At its recent meeting, the Business History Conference awarded the Hagley Prize for the best book in business history to David Suisman, for his Selling Sounds:The Commercial Revolution in American Music (Harvard University Press, 2009). You can read or hear an interview with Suisman about the book on American Public Media's Marketplace.

Bethany Moreton of the University of Georgia has won the Frederick Jackson Turner Prize of the Organization of American Historians for her book, To Serve God and Wal-Mart: The Making of Christian Free Enterprise. Professor Moreton was a member of the local arrangements committee for the 2010 BHC meeting in Athens, Georgia.

The Centre for Regulation and Market Analysis at the University of South Australia in Adelaide will be holding its first business history conference on July 7-9, 2010. The CRMS describes the conference as a forum to showcase the latest in business history research from distinguished scholars currently studying the field.
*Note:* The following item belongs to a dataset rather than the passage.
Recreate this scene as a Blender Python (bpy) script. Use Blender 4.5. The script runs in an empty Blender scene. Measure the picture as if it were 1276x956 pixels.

Plenary speakers, whose names will be familiar to many BHC members, include Joost Dankers, Susanna Fellman, Leslie Hannah, Will Hausman, Philip Scranton, and John Wilson. For more information, please visit the CRMS conference website.

The topic of the January 2010 issue of the OAH Magazine of History is “Business History.” As former BHC president Pamela Laird suggests in her foreword, readers might consider “how familiar the world of business—including advertising—is to students and yet how rarely we think about that subject in historical terms.” Articles include:

FOREWORD
Bringing in Business History Front and Center
Pamela Walker Laird

ARTICLES
Classic Issues and Fresh Themes in Business History
Philip Scranton

American Manufacturing, 1850-1930: A Business History Approach
Mansel Blackford

Business History in the Teaching American History Program
Stuart D. Hobbs

Newspapers, Radio, and the Business of Media in the United States
Michael Stamm

Selling Black Beauty: African American Modeling Agencies and Charm Schools in Postwar America
Malia McAndrew

Robert Noyce, Silicon Valley, and the Teamwork Behind the High-Technology Revolution
Leslie Berlin

Although full access requires a subscription, the extensive teaching tools are freely available.